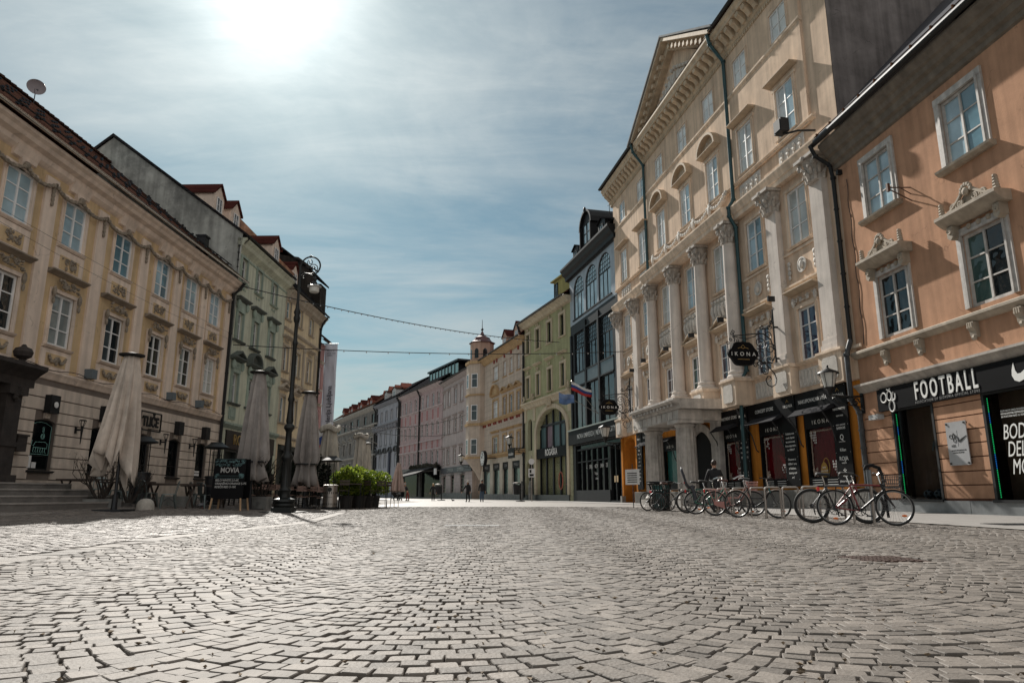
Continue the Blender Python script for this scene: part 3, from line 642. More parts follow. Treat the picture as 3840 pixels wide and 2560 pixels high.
for k,x in enumerate(gX):
    window(gr,x,13.05,.84,1.5,gdark,whitef,.16,2,[.62],.07,sill=(.5,trim_g,.16,.12),sur=(.16,.06,trim_g))
    window(gr,x,9.5,.84,1.7,gdark,whitef,.16,2,[.62],.07,sill=(.7,trim_d,.2,.14),sur=(.18,.07,trim_g),hood=('flat',.95,.62,trim_d,.36,.22))
    window(gr,x,5.8,.84,1.75,gdark,whitef,.16,2,[.62],.07,sill=(.7,trim_d,.2,.14),sur=(.18,.07,trim_g),hood=('arch' if k==1 else 'pedi',.95,.7,trim_d,.38,.2))
    B=MB().box(x-.45,x+.45,-.05,0,4.85,5.55).box(x-.3,x+.3,-.08,-.05,4.98,5.42).box(x-.55,x+.55,-.1,0,10.2+1.0,10.2+1.62).box(x-.55,x+.55,-.12,0,7.58,8.2)
    for s in (-1,1):
        for z in (8.0,11.6): B.ell((x+s*.62,-.16,z),(.1,.14,.28),6,5)
    relief_mb(B,x,7.9,.9,.35,-.14,k+7,14,.05,1); relief_mb(B,x,12.7,.9,.3,-.05,k+17,12,.04,1); B.split('window_ornament',trim_g,gr,False,gap=.13)
cornice(gr,G0,G1+.1,[(-.55,15.5),(-.55,15.4),(-.4,15.25),(-.32,15.05),(-.1,14.9),(0,14.8),(0,15.5)],pl_g); MB().box(G0,G1,-.05,0,14.55,14.65).build('string_course',trim_g,gr)
MB().profx([(-.2,4.62),(-.2,4.5),(-.05,4.35),(0,4.3),(0,4.65)],G0,G1).build('belt_course',trim_g,gr)
roof(gr,G0-.12,G1,15.55,8.3,22.2,slate,.6,16,15.6); gutter(gr,G0,G1,-.62,15.62,iron)
downpipe(gr,[(13.75,-.6,15.5),(13.7,-.3,15.2),(13.0+.6,-.12,15.0),(13.62,-.12,12.8)],iron,.07)
for xc,y0,z0 in ((14.9,2.0,17.5),(17.4,2.0,17.5),(21.2,.6,16.5)): dormer(gr,xc,1.4,y0,z0,1.25,3.0,pl_l,tilered,gmid,.7)
sf=mat('dark_shopfront',(.02,.025,.022),.5,var=.2)
B=MB().box(14.1,21.6,.2,.24,.4,4.0); 
for x in (14.1,15.7,17.6,19.6,21.5): B.box(x,x+.12,-.05,.2,.4,4.0)
B.box(14.1,21.6,-.05,.2,3.0,3.12).box(14.1,21.6,-.1,.2,.4,.9).build('shopfront',sf,gr)
sgn=sign_panel(gr,14.1,21.6,3.15,4.2,-.02,mat('brown_sign',(.018,.014,.012),.4),'shop_sign',.1); text('ROYAL',.85,gold,sgn,(15.0,-.13,3.68),align='LEFT',ext=.02)
B=MB()
for x in (13.85,21.9): 
    for k in range(8): B.box(x-.2,x+.2,-.05,0,.45+k*.46,.45+k*.46+.43)
B.split('quoins',pl_g,gr,gap=.1)
# ================= cream house with sooty rear gable
pl_c=plaster('cream_plaster',(.72,.60,.42),.12); trim_c=plaster('beige_trim',(.46,.40,.33),.2)
cr=root_of('cream_house',-16.6,25.5,1.4,False,'cream house with little pediments just beyond the tall street lamp',group=HG)
cX=[22.8,25.35,28.1]; D0,D1=22.22,30.6; holes=[]
for x in cX: holes+=[(x-.48,x+.48,z,z+h) for z,h in ((5.5,1.8),(9.1,1.75),(12.85,1.35))]
holes.append((22.6,30.0,.35,4.0)); wall_mb(D0,D1,.2,14.6,holes).build('wall',pl_c,cr)
MB().quad((D1,0,0),(D1,10,0),(D1,10,14.6),(D1,0,14.6)).quad((D0+.02,.45,.2),(D1-.02,.45,.2),(D1-.02,.45,14.5),(D0+.02,.45,14.5)).build('side_wall',plaster('mauve_plaster',(.3,.24,.22),.2),cr)
for k,x in enumerate(cX):
    window(cr,x,12.85,.96,1.35,gmid,whitef,.16,2,2,.07,sill=(.35,trim_c,.14,.12),sur=(.12,.04,trim_c))
    window(cr,x,9.1,.96,1.75,gmid,whitef,.16,2,2,.07,sill=(.4,trim_c,.16,.12),sur=(.16,.05,trim_c),hood=('flat',.7,.55,trim_c,.3,.18))
    window(cr,x,5.5,.96,1.8,gmid,whitef,.16,2,2,.07,sill=(.4,trim_c,.16,.12),sur=(.16,.05,trim_c),hood=('pedi',.8,.4,trim_c,.3,.16))
    B=MB(); relief_mb(B,x,11.2,.9,.3,-.06,k+70,14,.05,2); B.split('stucco_ornament',trim_c,cr,False,gap=.13)
for x in (24.1,26.75,29.6): MB().box(x-.22,x+.22,-.08,0,8.6,11.4).box(x-.28,x+.28,-.12,0,11.2,11.55).build('pilaster',trim_c,cr)
B=MB()
for z in (12.0,8.3,4.4): B.profx([(-.16,z+.2),(-.16,z+.12),(-.05,z),(0,z),(0,z+.24)],D0,D1)
B.split('string_course',trim_c,cr)
cornice(cr,D0,D1+.2,[(-.55,14.9),(-.55,14.8),(-.36,14.62),(-.28,14.42),(-.08,14.3),(0,14.2),(0,14.9)],trim_c)
roof(cr,D0,D1,14.95,4.8,21.0,slate,.6,12,15); gutter(cr,D0,D1+.1,-.62,15.02,iron)
fo=plaster('peeling_orange_plaster',(.42,.24,.16),.3,.25,dirt=((.07,.06,.055),.8,.5))
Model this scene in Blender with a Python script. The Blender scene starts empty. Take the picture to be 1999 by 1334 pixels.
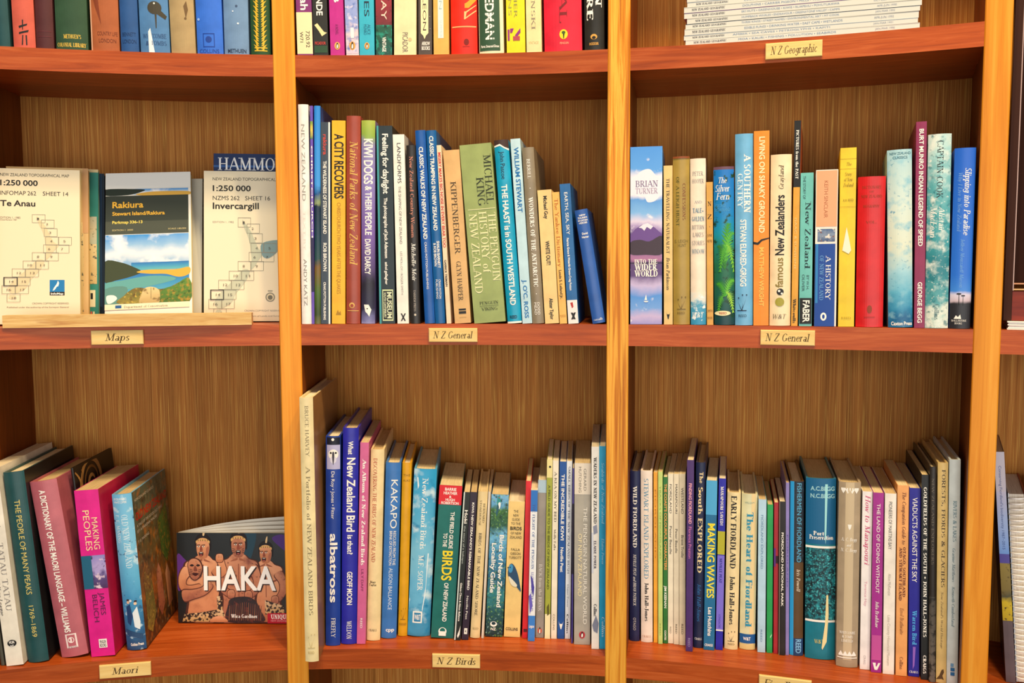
import bpy, math, random
from mathutils import Vector, Matrix
from mathutils.geometry import tessellate_polygon
sc = bpy.context.scene
COL = sc.collection
# ---------------------------------------------------------------- camera
EYE = 1.5
cam_d = bpy.data.cameras.new('camera')
cam_d.sensor_width = 36.0
cam_d.lens = 1755.606 * 36.0 / 1999.0
cam_d.clip_start = 0.02
cam = bpy.data.objects.new('camera', cam_d)
COL.objects.link(cam)
_r = Vector((0.99959318, 0.02826657, -0.00380441))
_u = Vector((0.00155135, 0.07930602, 0.99684911))
_f = Vector((-0.02847922, 0.99644948, -0.0792299))
_m = Matrix((_r, _u, -_f)).transposed().to_4x4()
_m.translation = Vector((0.1680038, 0.6377599, EYE))
cam.matrix_world = _m
sc.camera = cam
# ---------------------------------------------------------------- world, lamps, exposure
world = bpy.data.worlds.new('room_light')
sc.world = world
world.use_nodes = True
world.node_tree.nodes['Background'].inputs[0].default_value = (1.0, 0.93, 0.84, 1)
world.node_tree.nodes['Background'].inputs[1].default_value = 0.22


def area(name, loc, target, size, size_y, power, color, shape='RECTANGLE', spread=180):
    d = bpy.data.lights.new(name, 'AREA')
    d.shape = shape
    d.size = size
    d.size_y = size_y
    d.energy = power
    d.color = color
    d.spread = math.radians(spread)
    o = bpy.data.objects.new(name, d)
    COL.objects.link(o)
    o.location = loc
    o.rotation_euler = (Vector(target) - Vector(loc)).to_track_quat('-Z', 'Y').to_euler()
    return o


# daylight from the wide windows behind the reader
area('window_daylight', (0.4, -2.5, 1.42), (0.25, 1.8, 1.40), 4.2, 2.3, 138, (1.0, 0.985, 0.95))
# warm ceiling lamps above the front of the bookcase
area('ceiling_lamp_left', (0.02, 1.02, 3.5), (-0.28, 1.75, 1.2), 0.14, 0.14, 34, (1.0, 0.78, 0.48), 'DISK')
area('ceiling_lamp_middle', (0.42, 0.95, 3.5), (0.16, 1.78, 1.2), 0.14, 0.14, 34, (1.0, 0.78, 0.48), 'DISK')
area('ceiling_lamp_right', (0.95, 0.80, 3.5), (0.56, 1.70, 1.2), 0.14, 0.14, 34, (1.0, 0.78, 0.48), 'DISK')
sc.view_settings.view_transform = 'Standard'
sc.view_settings.look = 'None'
sc.view_settings.exposure = -0.32
sc.view_settings.gamma = 1.0
sc.view_settings.use_curve_mapping = False

# ---------------------------------------------------------------- helpers


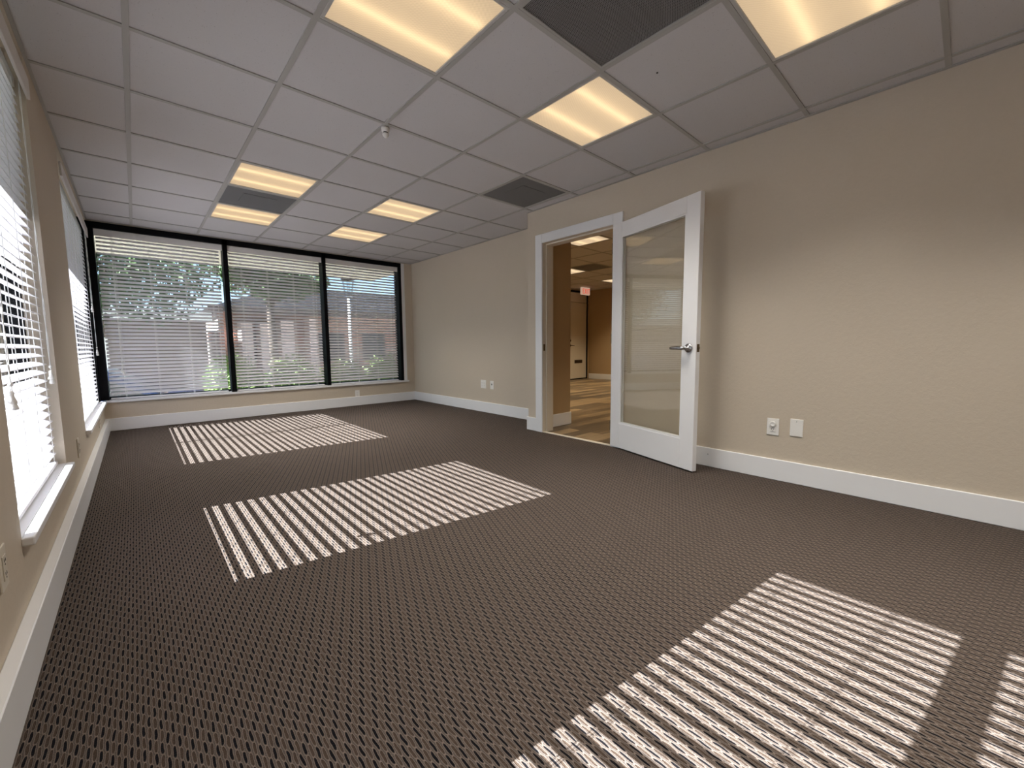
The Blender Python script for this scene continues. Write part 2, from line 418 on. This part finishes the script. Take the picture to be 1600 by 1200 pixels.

[Written request]
Which lines above hold the word "pixels"? Copy each of them.

[Correct answer]
Continue the Blender Python script for this scene: part 3, from line 642. More parts follow. Treat the picture as 3840 pixels wide and 2560 pixels high.
Model this scene in Blender with a Python script. The Blender scene starts empty. Take the picture to be 1999 by 1334 pixels.
The Blender Python script for this scene continues. Write part 2, from line 418 on. This part finishes the script. Take the picture to be 1600 by 1200 pixels.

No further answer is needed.